There are several areas where this is happening successfully. “Function-specific workloads will increasingly move to the cloud to provide faster turnaround time in addressing complex simulation and analysis challenges,” says Craig Johnson, vice president of cloud business development at Cadence. “Cloud-ready electromagnetic simulation will be commonly deployed using fully managed and highly automated hybrid cloud enablement technology. The combination of nearly push-button cloud access with cloud-ready software will drive mainstream use in 2020.”

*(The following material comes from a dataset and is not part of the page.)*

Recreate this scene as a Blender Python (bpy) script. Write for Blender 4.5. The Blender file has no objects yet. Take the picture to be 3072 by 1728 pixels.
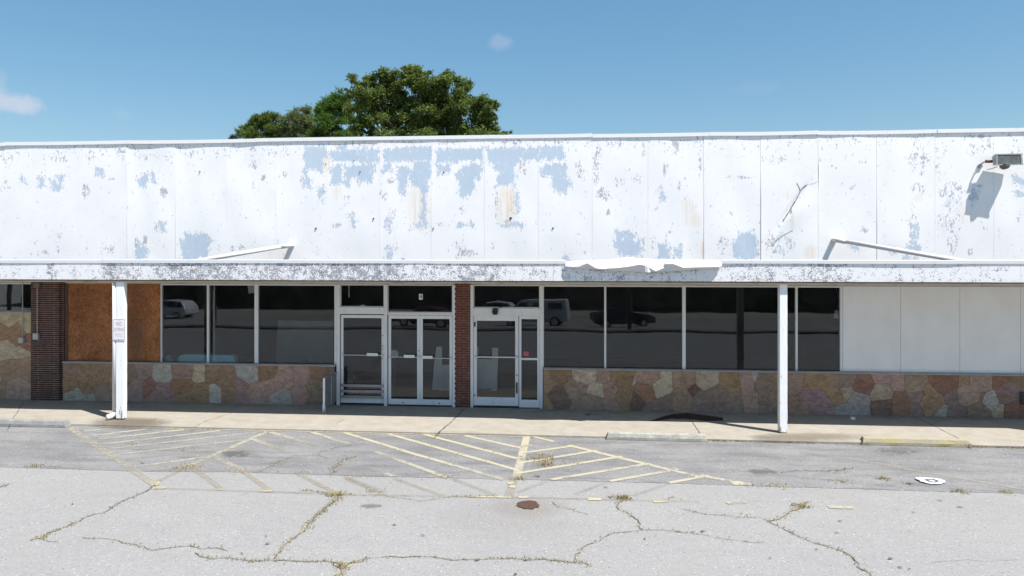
import bpy, bmesh, math, random
import numpy as np
from mathutils import Vector, Matrix
from mathutils.geometry import tessellate_polygon
random.seed(7); np.random.seed(7)
R = math.radians
scene = bpy.context.scene
col = scene.collection

# ------------------------------------------------------------------ camera
# measured from the wall panels (1.22 m wide): storefront plane is Y = 0, sidewalk top is Z = 0
YAW = R(5.012); CX, CY, CZ = 2.056, -16.29, 3.45
FPX, HOR = 1820.2, 642.0            # focal length and horizon row, on a 2576 px wide copy of the photo
cam_d = bpy.data.cameras.new("camera"); cam = bpy.data.objects.new("camera", cam_d); col.objects.link(cam)
cam.location = (CX, CY, CZ); cam.rotation_euler = (R(90), 0, YAW)
cam_d.sensor_width = 36; cam_d.lens = 36 * FPX / 2576; cam_d.shift_y = -82.5 / 2576
cam_d.clip_end = 3000; cam_d.clip_start = 0.1
scene.camera = cam
# ------------------------------------------------------------------ world, sun, exposure
SUN = Vector((1.376, -0.893, 2.96)).normalized()
EL = math.asin(SUN.z); AZ = math.atan2(SUN.x, SUN.y)
w = bpy.data.worlds.new("World"); scene.world = w; w.use_nodes = True
nt = w.node_tree; nt.nodes.clear()
def wn(t, **k):
    n = nt.nodes.new(t)
    for a, b in k.items(): setattr(n, a, b)
    return n
sky = wn('ShaderNodeTexSky', sky_type='NISHITA', sun_disc=False, sun_elevation=EL, sun_rotation=AZ, altitude=0, air_density=1.0, dust_density=0.6, ozone_density=2.6)
hs = wn('ShaderNodeHueSaturation'); hs.inputs['Saturation'].default_value = 1.55; hs.inputs['Hue'].default_value = 0.492
bg = wn('ShaderNodeBackground'); bg.inputs['Strength'].default_value = 0.15
wo = wn('ShaderNodeOutputWorld')
gm_ = wn('ShaderNodeGamma'); gm_.inputs['Gamma'].default_value = 0.62
nt.links.new(sky.outputs[0], gm_.inputs['Color']); nt.links.new(gm_.outputs[0], hs.inputs['Color'])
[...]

EDA does have some specific needs in the Cloud. “For the semiconductor industry, taking design processes and EDA workloads to the cloud is the next new frontier,” says Simon Rance, head of marketing at ClioSoft. “Semiconductor companies realize that developing a high-performance compute (HPC) environment and keeping it up to date is a daunting task. In 2019, Cloud players identified this niche and have started providing targeted solutions for the EDA industry. For Example, AWS teamed up with semiconductor manufacturers such as MediaTek, TowerJazz, and EDA companies such as ClioSoft and Cadence to provide end-to-end solutions. Google increased its year-over-year capital expenditure by 28%, of which 60% was spent on technical infrastructure. 2020 will see semiconductor startups adopt the public cloud exclusively because of its extreme scalability and elasticity.”

The Cloud and AI
The Cloud itself is evolving. “One of the main markets that leverages AI/ML is the data center,” says Mentor’s Sawicki. “There’s an insatiable need to not only process data faster and more intelligently, but also to move that data into and out of the data center more quickly. 2019 marks the year where we started to see silicon photonics emerge from research labs and move into the commercial market. In 2020, we’ll start to see these silicon photonic chips start to move into the data center.”

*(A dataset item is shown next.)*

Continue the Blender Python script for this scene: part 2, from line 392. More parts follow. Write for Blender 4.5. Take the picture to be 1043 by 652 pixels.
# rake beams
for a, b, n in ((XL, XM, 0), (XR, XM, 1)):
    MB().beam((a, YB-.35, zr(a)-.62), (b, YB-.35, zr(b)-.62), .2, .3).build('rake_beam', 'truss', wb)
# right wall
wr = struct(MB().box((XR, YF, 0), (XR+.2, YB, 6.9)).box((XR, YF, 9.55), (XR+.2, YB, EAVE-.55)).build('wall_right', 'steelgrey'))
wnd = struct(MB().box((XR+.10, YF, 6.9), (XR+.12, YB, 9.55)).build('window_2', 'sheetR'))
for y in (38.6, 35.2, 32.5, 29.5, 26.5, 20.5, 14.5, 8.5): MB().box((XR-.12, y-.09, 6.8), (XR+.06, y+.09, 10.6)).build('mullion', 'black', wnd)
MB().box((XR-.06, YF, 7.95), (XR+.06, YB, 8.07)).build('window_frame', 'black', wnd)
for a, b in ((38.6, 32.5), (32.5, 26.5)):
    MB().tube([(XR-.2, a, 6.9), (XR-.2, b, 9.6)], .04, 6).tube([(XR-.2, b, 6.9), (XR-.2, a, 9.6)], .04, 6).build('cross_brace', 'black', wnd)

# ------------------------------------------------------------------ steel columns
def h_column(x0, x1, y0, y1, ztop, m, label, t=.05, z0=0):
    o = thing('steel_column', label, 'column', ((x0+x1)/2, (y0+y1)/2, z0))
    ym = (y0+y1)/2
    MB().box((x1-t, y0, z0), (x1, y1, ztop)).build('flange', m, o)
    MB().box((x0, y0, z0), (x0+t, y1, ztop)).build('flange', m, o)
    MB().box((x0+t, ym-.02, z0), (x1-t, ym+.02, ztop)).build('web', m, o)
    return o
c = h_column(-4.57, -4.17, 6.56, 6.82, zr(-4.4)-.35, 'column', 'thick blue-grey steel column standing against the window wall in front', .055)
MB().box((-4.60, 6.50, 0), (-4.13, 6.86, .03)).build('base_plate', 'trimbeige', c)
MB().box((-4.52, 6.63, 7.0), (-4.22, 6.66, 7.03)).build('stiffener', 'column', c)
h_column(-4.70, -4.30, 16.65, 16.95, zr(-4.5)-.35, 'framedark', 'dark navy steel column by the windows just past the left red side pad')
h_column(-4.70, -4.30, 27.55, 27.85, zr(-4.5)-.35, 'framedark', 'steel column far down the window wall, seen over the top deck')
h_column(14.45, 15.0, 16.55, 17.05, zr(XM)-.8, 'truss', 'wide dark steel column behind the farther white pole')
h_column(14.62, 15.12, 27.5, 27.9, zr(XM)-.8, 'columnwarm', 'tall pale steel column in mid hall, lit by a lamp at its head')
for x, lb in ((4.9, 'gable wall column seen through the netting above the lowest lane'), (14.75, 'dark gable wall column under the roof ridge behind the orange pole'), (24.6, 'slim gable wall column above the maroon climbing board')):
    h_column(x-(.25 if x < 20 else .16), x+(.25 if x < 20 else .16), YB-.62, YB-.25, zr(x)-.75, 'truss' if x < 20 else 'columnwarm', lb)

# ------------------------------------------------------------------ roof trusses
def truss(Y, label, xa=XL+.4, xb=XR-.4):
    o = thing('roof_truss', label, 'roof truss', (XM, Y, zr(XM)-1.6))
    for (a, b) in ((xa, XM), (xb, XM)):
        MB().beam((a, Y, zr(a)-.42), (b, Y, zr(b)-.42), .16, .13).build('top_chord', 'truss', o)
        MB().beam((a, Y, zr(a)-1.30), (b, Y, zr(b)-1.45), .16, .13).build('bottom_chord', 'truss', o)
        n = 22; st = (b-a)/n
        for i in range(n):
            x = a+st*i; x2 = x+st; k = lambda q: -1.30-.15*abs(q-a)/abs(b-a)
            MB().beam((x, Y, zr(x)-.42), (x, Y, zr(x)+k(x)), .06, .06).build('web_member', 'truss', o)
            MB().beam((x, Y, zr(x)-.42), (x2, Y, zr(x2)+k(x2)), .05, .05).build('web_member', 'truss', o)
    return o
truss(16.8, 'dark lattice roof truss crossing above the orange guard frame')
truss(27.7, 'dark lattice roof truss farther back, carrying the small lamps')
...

As the Cloud does become more capable, many applications start to intercept with each other. “Cloud services have matured through the rapid adoption of AI solutions driven by the need for voice and image recognition solutions, as well as near-real-time fraud detection for business transactions,” says Harry Foster, chief scientist for verification at Mentor, a Siemens Business. “But there are many emerging problems beyond the enterprise that will require AI solutions, such as the need to optimize spectrum bandwidth dynamically for efficient 5G operation, analyzing humongous set of data for immediate risk analysis and response for cyber security, as well as achieving higher levels of autonomy in automotive.”

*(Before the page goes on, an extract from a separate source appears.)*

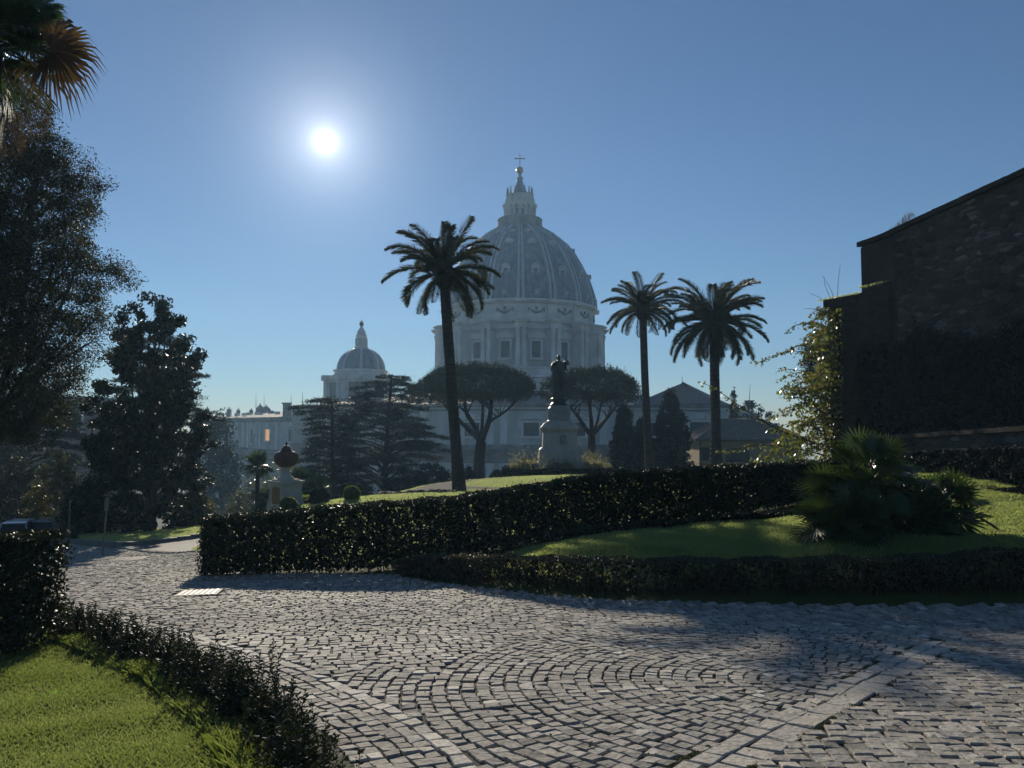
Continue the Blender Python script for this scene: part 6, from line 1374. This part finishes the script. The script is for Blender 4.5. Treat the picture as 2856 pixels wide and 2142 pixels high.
# garden lantern
d = 58.0; c = P(1058, 1345, d); gz_ = g1(c[0], d); lt = empty('street_lamp', (c[0], d, gz_), 'small old-fashioned garden lantern with a pale glass in front of the big cedar', 'lamp'); q = d / F
z0 = float(P(1058, 1330, d)[2])
MB().lathe([(.10, gz_ - .2), (.10, gz_ + .2), (.05, gz_ + .3), (.035, z0 - .1), (.07, z0 - .05), (.03, z0)], (c[0], d, 0), 10).build('post', M_iron, lt)
zt_ = float(P(1058, 1316, d)[2]); MB().lathe([(3.6 * q, z0 + .0), (6 * q, zt_)], (c[0], d, 0), 6).build('lantern_glass', M_lampg, lt)
b = MB(); b.lathe([(7 * q, zt_), (6.5 * q, zt_ + .06), (3 * q, zt_ + .2), (1 * q, zt_ + .26), (1.2 * q, zt_ + .32), (.2 * q, zt_ + .40)], (c[0], d, 0), 6)
for k in range(6):
    a = k * PI / 3; b.tube([(c[0] + math.sin(a) * 3.7 * q, d - math.cos(a) * 3.7 * q, z0), (c[0] + math.sin(a) * 6.1 * q, d - math.cos(a) * 6.1 * q, zt_)], .014, 4)
b.build('lantern_frame', M_iron, lt)

# road sign seen from behind
c = P(286, 1532, 26.5); gz_ = g1(c[0], 26.5); sg = empty('road_sign', (c[0], 26.5, gz_), 'small round road sign on a leaning grey post by the shaded roadside', 'sign'); h_ = float(P(295, 1392, 26.5)[2]) - gz_; dx = .12
MB().tube([(0, 0, -.1), (dx, 0, h_)], .03, 8).build('post', mat('galvanised', (.22, .22, .21), (.16, .16, .16), rough=.5, scale=6, metal=.5), sg, world=False)
b = MB(); t = np.linspace(0, 2 * PI, 25)[:-1]; b.slab([(dx + .085 * math.cos(x), -.045, h_ - .12 + .17 * math.sin(x)) for x in t], (0, .02, 0)); b.build('plate', MATS['galvanised'], sg, world=False)
MB().box((dx, -.055, h_ - .30), (.15, .02, .20)).build('lower_plate', M_kerb, sg, world=False)
c = P(193, 1470, 33); gz_ = g1(c[0], 33); bp_ = empty('marker_post', (c[0], 33, gz_), 'thin pale post standing in front of the golden shrub', 'post'); MB().tube([(0, 0, -.1), (0, 0, float(P(193, 1400, 33)[2]) - gz_)], .03, 6).build('shaft', M_kerb, bp_, world=False); MB().lathe([(.045, 0), (.05, .04), (.01, .09)], (0, 0, float(P(193, 1400, 33)[2]) - gz_), 8).build('cap', M_kerb, bp_, world=False)

# ---------------------------------------------------------------- parked cars
def car(label, x, y, rz, paint, rails=False, h=1.62):
    r_ = empty('parked_car', (x, y, g1(x, y)), label, 'car', 'cars parked behind the left hedge', rz)
    W, Ln = .9, 4.4
    sec = [(-2.2, .45, .78, .88), (-2.1, .30, .98, .96), (-1.3, .22, 1.00, 1.0), (0, .20, .98, 1.0), (1.2, .22, .95, 1.0), (1.9, .28, .86, .95), (2.2, .42, .66, .84)]
    V = []
    for yy, zb_, zt_, w in sec: V += [(-W * w * .96, yy, zb_), (-W * w, yy, (zb_ + zt_) * .55), (-W * w * .95, yy, zt_ - .05), (-W * w * .86, yy, zt_), (W * w * .86, yy, zt_), (W * w * .95, yy, zt_ - .05), (W * w, yy, (zb_ + zt_) * .55), (W * w * .96, yy, zb_)]
    q = [(i * 8 + j, i * 8 + (j + 1) % 8, (i + 1) * 8 + (j + 1) % 8, (i + 1) * 8 + j) for i in range(6) for j in range(8)]
    mesh_obj('body', V, [np.array(q), list(range(8)), [48 + k for k in range(8)][::-1]], paint, r_, False)
    V = []
    for yy, z, w in ((-2.05, .98, .86), (-1.75, h - .06, .70), (-1.4, h, .68), (.1, h, .66), (.45, h - .05, .66), (1.15, .96, .80)): V += [(-W * w, yy, z), (W * w, yy, z)]
    V += [(-W * .86, -2.05, .95), (W * .86, -2.05, .95), (-W * .8, 1.15, .93), (W * .8, 1.15, .93)]
    b = MB(); b.add(V, [[0, 1, 3, 2], [2, 3, 5, 4], [4, 5, 7, 6], [6, 7, 9, 8], [8, 9, 11, 10], [0, 2, 4, 6, 8, 10], [1, 11, 9, 7, 5, 3], [0, 10, 11, 1]]); b.build('windows', M_glass, r_, world=False)
    b = MB(); b.slab([(-W * .69, -1.78, h - .05), (W * .69, -1.78, h - .05), (W * .69, -1.4, h + .015), (-W * .69, -1.4, h + .015)], (0, 0, .02)); b.slab([(-W * .69, -1.4, h + .016), (W * .69, -1.4, h + .016), (W * .67, .15, h + .016), (-W * .67, .15, h + .016)], (0, 0, .02))
    for s in (-1, 1):
        for (ya, za), (yb, zb_) in (((-2.05, .99), (-1.72, h - .04)), ((-.45, .99), (-.5, h)), ((1.15, .97), (.42, h - .03))): b.tube([(s * W * .85, ya, za), (s * W * .70, yb, zb_)], .04, 5)
    b.build('roof', paint, r_, world=False)
    if rails:
        for s in (-1, 1): MB().tube([(s * W * .62, -1.5, h + .03), (s * W * .62, -1.4, h + .09), (s * W * .62, 0, h + .09), (s * W * .62, .1, h + .03)], .02, 6).build('roof_rail', M_iron, r_, world=False)
    M_tyre = mat('tyre', (.02, .02, .02), (.03, .03, .03), rough=.9); M_rim = mat('wheel_rim', (.4, .4, .4), (.3, .3, .3), rough=.3, metal=.8)
    for s in (-1, 1):
        for yy in (-1.35, 1.35):
            b = MB(); t = np.linspace(0, 2 * PI, 21)[:-1]; b.slab([(s * W * .93, yy + .33 * math.cos(k), .33 + .33 * math.sin(k)) for k in t], (-s * .2, 0, 0)); w = b.build('wheel', M_tyre, r_, world=False)
            b = MB(); b.slab([(s * (W * .93 + .01), yy + .2 * math.cos(k), .33 + .2 * math.sin(k)) for k in t], (-s * .1, 0, 0)); b.build('rim', M_rim, w, world=False)
        MB().box((s * .72, -2.16, .80), (.22, .08, .18)).build('tail_light', mat('red_lens', (.3, .02, .02), (.25, .02, .02), rough=.2), r_, world=False)
        MB().box((s * .64, 2.15, .62), (.26, .08, .14)).build('headlight', M_white, r_, world=False)
for px, ry, d, rz, pc, rl_, lab in ((100, 1453, 46, R(6), (.13, .14, .15), True, 'grey estate car with roof rails, rightmost of the parked cars behind the left hedge'), (58, 1456, 47, R(8), (.22, .23, .24), False, 'silver car parked between the grey estate and the white car'), (8, 1462, 45, R(15), (.5, .5, .5), False, 'pale car at the left edge of the row behind the hedge')):
    c = P(px, ry, d); m_ = mat('car_paint_%s' % lab.split()[0], pc, tuple(v * .95 for v in pc), rough=.25, scale=1, metal=.4); car(lab, float(c[0]), d + 2, rz, m_, rl_); o = scene.objects[-1]
for o in list(scene.objects):
    if o.get('category') == 'car':
        ry = 1453 if 'estate' in o['label'] else 1457; o.location.z = float(P(60, ry, o.location.y - 2)[2]) - 1.68
# fallen leaf on the cobbles
c = gpt(2752, 2032); lf = empty('fallen_leaf', (c[0], c[1], g1(*c) + .02), 'small curled dry leaf lying on the cobbles at lower right', 'leaf')
b = MB(); q = np.array([(0, 0, 0), (.012, .008, .012), (.03, .01, .02), (.045, 0, .004), (.03, -.012, .018), (.012, -.010, .010)]); b.slab(q, (0, 0, .0012)); b.slab(q * (-.8, 1, 1.2) + (.01, .012, 0), (0, 0, .0012)); b.build('blade', mat('dry_leaf', (.45, .33, .20), (.35, .24, .13), rough=.7, scale=40), lf, world=False)
MB().tube([(0, 0, 0), (-.015, -.012, .02)], .0012, 4).build('stalk', M_twig, lf, world=False)

# ---------------------------------------------------------------- morning haze
hz_m = bpy.data.materials.new('haze_air'); hz_m.use_nodes = True; t = hz_m.node_tree; t.nodes.clear()
pv = t.nodes.new('ShaderNodeVolumePrincipled'); pv.inputs['Color'].default_value = (.42, .70, 1, 1); pv.inputs['Density'].default_value = .00052; pv.inputs['Anisotropy'].default_value = .3
ou = t.nodes.new('ShaderNodeOutputMaterial'); t.links.new(pv.outputs[0], ou.inputs['Volume'])
hb = MB().box2((-990, -130, -42), (990, 790, 118)).build('haze', hz_m); tag(hb, kind='stuff')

And AI is increasingly being used with EDA. “New, smarter techniques to allow targeted data collection in the realm and context of the detected bug in emulation will emerge,” says Schirrmeister. “In addition, machine learning will make verification more efficient by learning the best mappings into execution engines utilizing FPGAs and custom processors.”

AI and the environment
The rapid rise of AI is beginning to ring alarm bells for some. “Artificial intelligence may account for as much as 2% of the world’s total energy use,” says Sriram Raghavan, vice president for AI at IBM Research. “Demand for cloud computing and AI won’t go away, so expect to see increased efforts in 2020 that look to make AI tech more sustainable. This includes creating new materials, like ‘transition-metal oxides’ that make more flexible devices, new chip designs with both analog and mixed-signal processing, and new software techniques based on approximate computing, that all aim to support growing AI workloads while reducing its carbon footprint.”

There is an increasing focus on power reduction. “As we move in to 2020 it’s clear that every sector of industry, including the semiconductor industry, will have a responsibility to address growing environmental concerns,” says Stephen Crosher, CEO for Moortec. “We should be aware that as our sector underpins the growth in AI, 5G telecommunications, cryptocurrency and high-performance compute applications, it is predicted that by 2030 energy consumption attributable to data centers will make up a staggering 8% of the world’s total usage. Data centers are fast becoming one of the big consumers, alongside lighting, domestic heating/cooling and transportation.”

This will have worldwide impact in several ways. “We will see greater governmental involvement in how carbon emission targets are levied upon different industrial sectors, technology applications, and in particular, data centers,” says Crosher. “As the so called ‘evolved economies’ respond to the pending climate crisis, we could see a growth in data centers being located in ‘less evolved’ economic regions where emission levels are scrutinized less and incentives for reduced energy consumption are less apparent. So in 2020, narratives from environmentalists like Greta Thunberg, and subsequently the action taken by governments around the world, will see the semiconductor industry respond by helping to tackle our new existential challenge.”

This also will lead to a push toward solutions that utilize energy harvesting. “Initially, applications would focus on extending battery life significantly, say through the life of the device,” says David Su, CEO for Atmosic. “Devices that use energy harvesting will enable consumers to enjoy their favorite smart home devices without worrying about changing batteries as often. However, industrial use of these energy harvesting solutions will be the real game changer. Devices with extended battery life, or without any batteries, will significantly reduce deployment and maintenance costs for IoT fleets, while also reducing the environmental impact of batteries.”

More acquisitions?
It has been a couple of years since Siemens acquired Mentor, and many people had silently talked about further consolidation within the industry. “Expect more acquisitions in 2020,” says UltraSoC’s Baines. “Maybe some big ones. It certainly makes sense to us.”